Farsi specchio per l’altro

Farsi specchio per l’altro

Ci vogliono generosità, pazienza e.. un cuore


Tutto quello che so di me l’ho imparato ascoltando gli altri mentre parlavano di sé. Non possiamo conoscerci se non entrando in relazione con gli altri, percependo quanto siamo loro simili o quanto ci differenziamo: “Una sola voce non porta a termine nulla e nulla decide. Due voci sono il minimum della vita, il minimum dell’essere” (M. Bachtin)

Ma per ascoltare davvero, e non mentre consultiamo freneticamente lo smartphone o lasciamo correre il rumore interno dei nostri pensieri, occorre che ci facciamo “specchio” per l’altro, che ci predisponiamo con una “pulizia” interiore per accogliere il discorso di chi ci sta di fronte. Ascoltare davvero vuol dire incontrare un mondo diverso dal nostro, ed essere disposti a uscirne cambiati. 

Erich Fromm, il famoso filosofo e psicoanalista che concluse gli anni della sua vita nel 1980 a Muralto, affermava: “Quando due persone parlano tra loro, e nessuna delle due alla fine della conversazione è diversa da com’era all’inizio, significa che non hanno davvero parlato tra loro, significa che ha avuto luogo un mero scambio di parole…”.
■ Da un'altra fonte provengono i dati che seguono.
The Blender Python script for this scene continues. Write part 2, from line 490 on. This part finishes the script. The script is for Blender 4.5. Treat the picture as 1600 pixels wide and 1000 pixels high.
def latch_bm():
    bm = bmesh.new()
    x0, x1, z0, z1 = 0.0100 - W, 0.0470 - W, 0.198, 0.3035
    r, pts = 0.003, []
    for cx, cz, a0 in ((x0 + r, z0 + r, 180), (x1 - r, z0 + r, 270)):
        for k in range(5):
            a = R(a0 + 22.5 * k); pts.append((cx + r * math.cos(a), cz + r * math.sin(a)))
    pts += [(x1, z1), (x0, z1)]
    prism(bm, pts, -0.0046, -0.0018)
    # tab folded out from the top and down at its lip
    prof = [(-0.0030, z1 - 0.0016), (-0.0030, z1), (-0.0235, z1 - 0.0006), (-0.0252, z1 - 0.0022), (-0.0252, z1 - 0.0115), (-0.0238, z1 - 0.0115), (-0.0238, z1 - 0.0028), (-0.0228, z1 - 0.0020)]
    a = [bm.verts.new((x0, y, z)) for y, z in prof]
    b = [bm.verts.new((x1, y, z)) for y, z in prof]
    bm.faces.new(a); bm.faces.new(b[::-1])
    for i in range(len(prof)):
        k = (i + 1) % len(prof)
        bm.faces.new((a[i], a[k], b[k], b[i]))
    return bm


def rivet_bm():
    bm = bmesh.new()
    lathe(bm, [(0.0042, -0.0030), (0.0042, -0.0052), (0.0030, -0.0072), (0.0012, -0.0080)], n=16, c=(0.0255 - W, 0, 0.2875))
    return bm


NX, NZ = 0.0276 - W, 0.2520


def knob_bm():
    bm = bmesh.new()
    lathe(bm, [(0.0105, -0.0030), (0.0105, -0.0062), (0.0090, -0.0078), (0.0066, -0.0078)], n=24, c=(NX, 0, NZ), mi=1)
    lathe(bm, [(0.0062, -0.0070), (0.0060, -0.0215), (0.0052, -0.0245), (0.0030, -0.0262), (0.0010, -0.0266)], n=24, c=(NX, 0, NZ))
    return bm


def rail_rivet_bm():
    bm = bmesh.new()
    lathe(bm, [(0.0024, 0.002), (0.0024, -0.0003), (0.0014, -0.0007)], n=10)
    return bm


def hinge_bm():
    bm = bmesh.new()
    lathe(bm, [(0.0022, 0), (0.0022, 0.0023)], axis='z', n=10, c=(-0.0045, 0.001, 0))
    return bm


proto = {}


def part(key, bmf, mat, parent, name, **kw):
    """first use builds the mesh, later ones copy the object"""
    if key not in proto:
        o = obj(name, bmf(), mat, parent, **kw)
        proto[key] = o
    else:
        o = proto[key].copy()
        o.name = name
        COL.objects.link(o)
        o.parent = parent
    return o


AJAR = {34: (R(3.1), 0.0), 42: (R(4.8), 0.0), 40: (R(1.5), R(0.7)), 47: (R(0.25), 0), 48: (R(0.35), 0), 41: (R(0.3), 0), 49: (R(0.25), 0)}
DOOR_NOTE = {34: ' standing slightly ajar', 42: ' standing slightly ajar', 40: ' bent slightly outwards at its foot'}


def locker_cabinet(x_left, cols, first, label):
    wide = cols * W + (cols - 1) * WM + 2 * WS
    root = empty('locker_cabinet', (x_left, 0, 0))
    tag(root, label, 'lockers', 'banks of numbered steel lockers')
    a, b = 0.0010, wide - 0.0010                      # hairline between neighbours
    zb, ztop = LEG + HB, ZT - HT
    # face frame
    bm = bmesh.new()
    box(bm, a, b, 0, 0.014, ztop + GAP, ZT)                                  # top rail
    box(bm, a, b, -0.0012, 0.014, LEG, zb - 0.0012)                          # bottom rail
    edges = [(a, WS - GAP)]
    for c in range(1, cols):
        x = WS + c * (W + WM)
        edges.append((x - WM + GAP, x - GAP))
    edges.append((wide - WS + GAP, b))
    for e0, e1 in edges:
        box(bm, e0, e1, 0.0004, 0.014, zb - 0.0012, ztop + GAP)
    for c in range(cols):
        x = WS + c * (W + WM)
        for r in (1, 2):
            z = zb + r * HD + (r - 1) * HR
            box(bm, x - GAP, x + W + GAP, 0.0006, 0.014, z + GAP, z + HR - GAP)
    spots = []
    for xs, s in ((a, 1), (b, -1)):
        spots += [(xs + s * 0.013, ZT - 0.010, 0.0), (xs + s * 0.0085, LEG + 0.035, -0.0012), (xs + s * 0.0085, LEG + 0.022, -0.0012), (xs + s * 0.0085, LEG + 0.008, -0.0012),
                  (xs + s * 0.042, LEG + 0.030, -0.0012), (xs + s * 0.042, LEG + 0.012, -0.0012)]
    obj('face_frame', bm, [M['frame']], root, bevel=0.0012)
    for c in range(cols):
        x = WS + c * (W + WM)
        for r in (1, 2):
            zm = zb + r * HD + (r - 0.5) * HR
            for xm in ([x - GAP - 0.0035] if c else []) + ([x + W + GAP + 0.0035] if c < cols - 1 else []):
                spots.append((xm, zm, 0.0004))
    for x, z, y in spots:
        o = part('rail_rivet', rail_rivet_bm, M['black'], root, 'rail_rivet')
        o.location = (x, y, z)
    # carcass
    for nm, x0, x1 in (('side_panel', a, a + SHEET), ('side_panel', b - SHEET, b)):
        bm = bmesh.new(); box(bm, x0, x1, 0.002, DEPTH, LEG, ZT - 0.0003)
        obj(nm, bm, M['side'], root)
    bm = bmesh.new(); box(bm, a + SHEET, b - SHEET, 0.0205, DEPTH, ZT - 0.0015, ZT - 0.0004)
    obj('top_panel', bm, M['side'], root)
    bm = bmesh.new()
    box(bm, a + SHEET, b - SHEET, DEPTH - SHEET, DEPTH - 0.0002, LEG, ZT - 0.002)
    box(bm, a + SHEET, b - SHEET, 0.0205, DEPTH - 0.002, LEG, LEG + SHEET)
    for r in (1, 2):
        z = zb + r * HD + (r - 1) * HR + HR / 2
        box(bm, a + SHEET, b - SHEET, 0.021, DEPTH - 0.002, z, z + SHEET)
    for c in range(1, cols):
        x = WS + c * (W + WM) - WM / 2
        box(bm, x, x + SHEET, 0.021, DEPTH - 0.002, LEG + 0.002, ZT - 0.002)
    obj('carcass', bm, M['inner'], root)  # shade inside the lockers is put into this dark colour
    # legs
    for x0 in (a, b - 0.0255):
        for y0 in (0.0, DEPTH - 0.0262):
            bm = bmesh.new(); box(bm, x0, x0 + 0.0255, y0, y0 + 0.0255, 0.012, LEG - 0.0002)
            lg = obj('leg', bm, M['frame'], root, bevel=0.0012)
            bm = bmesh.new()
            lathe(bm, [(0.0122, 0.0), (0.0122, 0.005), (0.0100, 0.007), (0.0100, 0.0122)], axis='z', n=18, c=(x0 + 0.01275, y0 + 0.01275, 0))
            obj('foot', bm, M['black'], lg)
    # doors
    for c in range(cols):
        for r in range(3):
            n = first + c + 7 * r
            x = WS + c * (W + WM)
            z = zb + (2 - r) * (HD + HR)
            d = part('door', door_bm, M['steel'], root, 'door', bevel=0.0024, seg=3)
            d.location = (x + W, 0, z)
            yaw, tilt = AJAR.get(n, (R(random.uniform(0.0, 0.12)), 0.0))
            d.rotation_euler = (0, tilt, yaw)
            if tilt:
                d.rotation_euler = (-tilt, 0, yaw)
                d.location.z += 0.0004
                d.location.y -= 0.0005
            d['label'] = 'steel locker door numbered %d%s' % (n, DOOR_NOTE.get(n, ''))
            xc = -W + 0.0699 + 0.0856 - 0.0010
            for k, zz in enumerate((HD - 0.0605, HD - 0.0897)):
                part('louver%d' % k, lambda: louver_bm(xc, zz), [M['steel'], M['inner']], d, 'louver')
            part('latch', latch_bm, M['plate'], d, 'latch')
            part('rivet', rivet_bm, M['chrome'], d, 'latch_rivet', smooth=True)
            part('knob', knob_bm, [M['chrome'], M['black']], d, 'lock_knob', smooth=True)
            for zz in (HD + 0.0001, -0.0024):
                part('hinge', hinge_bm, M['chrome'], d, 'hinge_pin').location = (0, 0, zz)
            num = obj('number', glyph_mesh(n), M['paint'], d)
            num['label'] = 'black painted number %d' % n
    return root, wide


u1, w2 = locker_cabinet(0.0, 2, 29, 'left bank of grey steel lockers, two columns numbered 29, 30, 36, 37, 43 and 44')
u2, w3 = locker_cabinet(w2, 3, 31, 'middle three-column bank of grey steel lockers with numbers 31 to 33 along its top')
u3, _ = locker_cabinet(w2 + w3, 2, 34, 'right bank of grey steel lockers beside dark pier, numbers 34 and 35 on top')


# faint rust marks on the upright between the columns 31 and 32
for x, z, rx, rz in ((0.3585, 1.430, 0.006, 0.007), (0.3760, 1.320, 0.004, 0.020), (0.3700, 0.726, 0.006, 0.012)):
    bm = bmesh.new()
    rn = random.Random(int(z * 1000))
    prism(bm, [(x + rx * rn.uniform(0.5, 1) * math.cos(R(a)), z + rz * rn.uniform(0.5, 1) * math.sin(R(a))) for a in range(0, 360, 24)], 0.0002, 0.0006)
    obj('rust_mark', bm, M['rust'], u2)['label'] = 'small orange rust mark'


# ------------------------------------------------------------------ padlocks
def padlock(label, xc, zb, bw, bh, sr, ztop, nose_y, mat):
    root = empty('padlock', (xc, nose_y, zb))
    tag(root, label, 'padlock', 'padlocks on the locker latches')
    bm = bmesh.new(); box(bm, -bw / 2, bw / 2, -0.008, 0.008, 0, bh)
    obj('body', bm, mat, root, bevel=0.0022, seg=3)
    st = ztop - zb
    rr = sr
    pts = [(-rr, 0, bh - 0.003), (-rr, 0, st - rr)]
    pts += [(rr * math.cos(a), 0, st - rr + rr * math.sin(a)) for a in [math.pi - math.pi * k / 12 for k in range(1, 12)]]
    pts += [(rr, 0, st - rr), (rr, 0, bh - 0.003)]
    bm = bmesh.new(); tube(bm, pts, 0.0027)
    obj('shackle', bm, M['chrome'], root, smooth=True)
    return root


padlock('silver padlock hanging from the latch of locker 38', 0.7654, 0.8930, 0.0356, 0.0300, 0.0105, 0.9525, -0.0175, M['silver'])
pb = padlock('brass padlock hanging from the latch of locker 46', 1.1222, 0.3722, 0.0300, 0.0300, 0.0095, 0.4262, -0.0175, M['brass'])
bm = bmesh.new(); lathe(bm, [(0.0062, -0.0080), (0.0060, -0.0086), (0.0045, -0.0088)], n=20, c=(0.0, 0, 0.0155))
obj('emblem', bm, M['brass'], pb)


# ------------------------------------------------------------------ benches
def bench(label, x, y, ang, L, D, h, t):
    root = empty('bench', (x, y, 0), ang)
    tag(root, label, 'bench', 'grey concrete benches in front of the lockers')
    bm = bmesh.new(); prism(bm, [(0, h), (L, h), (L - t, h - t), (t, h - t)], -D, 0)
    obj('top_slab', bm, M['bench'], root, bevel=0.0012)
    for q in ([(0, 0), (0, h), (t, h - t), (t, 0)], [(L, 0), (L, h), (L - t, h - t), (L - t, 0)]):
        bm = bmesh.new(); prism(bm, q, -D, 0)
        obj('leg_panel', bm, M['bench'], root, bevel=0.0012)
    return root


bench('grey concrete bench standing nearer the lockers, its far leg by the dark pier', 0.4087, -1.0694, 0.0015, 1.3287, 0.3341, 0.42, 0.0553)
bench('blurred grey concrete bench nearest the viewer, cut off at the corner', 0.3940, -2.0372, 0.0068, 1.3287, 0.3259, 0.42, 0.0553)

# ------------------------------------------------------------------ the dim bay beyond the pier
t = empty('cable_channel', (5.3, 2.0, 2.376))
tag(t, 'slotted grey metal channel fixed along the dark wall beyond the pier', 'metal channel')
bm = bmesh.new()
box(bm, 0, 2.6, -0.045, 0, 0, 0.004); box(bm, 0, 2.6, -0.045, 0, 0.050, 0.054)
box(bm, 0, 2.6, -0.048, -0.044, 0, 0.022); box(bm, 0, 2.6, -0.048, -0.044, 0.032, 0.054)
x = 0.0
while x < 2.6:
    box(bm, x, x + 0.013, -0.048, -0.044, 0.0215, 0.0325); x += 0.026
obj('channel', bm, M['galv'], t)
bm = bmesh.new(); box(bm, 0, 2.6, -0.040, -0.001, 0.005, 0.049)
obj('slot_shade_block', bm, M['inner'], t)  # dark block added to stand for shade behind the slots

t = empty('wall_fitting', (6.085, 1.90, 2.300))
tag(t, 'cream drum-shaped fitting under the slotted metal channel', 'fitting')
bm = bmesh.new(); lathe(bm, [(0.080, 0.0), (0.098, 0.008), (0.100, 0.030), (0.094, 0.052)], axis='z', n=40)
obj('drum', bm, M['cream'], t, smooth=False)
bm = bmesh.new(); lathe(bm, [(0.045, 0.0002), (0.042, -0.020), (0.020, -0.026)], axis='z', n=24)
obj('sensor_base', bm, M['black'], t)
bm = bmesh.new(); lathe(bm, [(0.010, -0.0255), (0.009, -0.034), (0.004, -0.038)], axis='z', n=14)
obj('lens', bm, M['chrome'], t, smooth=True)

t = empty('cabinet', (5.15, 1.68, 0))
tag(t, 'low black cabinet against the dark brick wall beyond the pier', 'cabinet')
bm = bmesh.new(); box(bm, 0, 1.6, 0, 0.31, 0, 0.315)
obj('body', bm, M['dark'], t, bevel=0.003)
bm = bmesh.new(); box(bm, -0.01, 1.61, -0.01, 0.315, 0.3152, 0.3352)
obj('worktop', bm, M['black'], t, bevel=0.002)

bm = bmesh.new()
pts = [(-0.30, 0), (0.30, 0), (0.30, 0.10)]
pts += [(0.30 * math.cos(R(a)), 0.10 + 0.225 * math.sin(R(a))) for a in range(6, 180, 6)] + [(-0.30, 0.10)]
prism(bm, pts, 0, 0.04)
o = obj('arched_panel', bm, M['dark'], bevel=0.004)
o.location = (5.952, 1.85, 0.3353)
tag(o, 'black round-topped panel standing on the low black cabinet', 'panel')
Il filosofo greco Zenone (V sec. A. C.) diceva che l’uomo ha due orecchie e una sola bocca, per ascoltare di più e parlare di meno. Ciò è ancora più vero in un tempo come il nostro, in cui si prevarica con l’urlato, si cerca sempre di sopraffare, ci si è ridotti agli slogan e alle battute.

La pratica dell’ascolto è tutta da riscoprire. Ci vuole generosità per ascoltare veramente. L’adulto che si relaziona con gli adolescenti, sia egli un insegnante, un animatore parrocchiale, un allenatore sportivo, sa bene che i ragazzi non attendono altro che di essere ascoltati. Ascoltàti, non interrogàti! Troppo spesso cerchiamo ciò che non va bene negli altri per mascherare le parti di noi che non ci piacciono. Occorre invece scorgere in tutte le persone una parte di luminosità insopprimibile, solo così colui che abbiamo di fronte capisce che non siamo inquisitori o giudici severi, e il nostro cuore diventa un magnete, che attira a sé con dolcezza. La prima cosa che insegnavo ai miei alunni è che “Non c’è nulla di indicibile”. Si può dire tutto, per tutto c’è un rimedio, e per eventuali sbagli o colpe, se si è davvero pentiti, c’è il perdono. Solo un cuore puro può tenersi lontano da giudizi totalizzanti, ironie, minacce, e riconoscere nell’altro quella scintilla di Dio che è presente in tutti noi.

Non è facile ascoltare; non è facile acquisire un cuore puro. Si tratta, come diceva il missionario e mistico Fratel Arturo Paoli, “di una perfezione in cammino, sempre raggiunta e sempre lasciata indietro”. Si tratta di fare il lavoro dell’ostrica: quando viene ferita da qualcosa di estraneo, per proteggersi inizia a produrre la madreperla che avvolge l’impurità che è entrata in lei: alla fine si sarà formata una bella perla, lucente e pregiata. E se la perla non è sufficientemente bella, si ricomincia daccapo. Imparando a cogliere l’impronta di Dio in tutti i nostri simili, senza mai lasciarci ingabbiare dal pregiudizio o paralizzare dalla paura, purificando il nostro “orecchio interiore”.

Chi sa davvero ascoltare impara sempre qualcosa e, anche nella nebbia più fitta, sa cogliere interstizi di luce.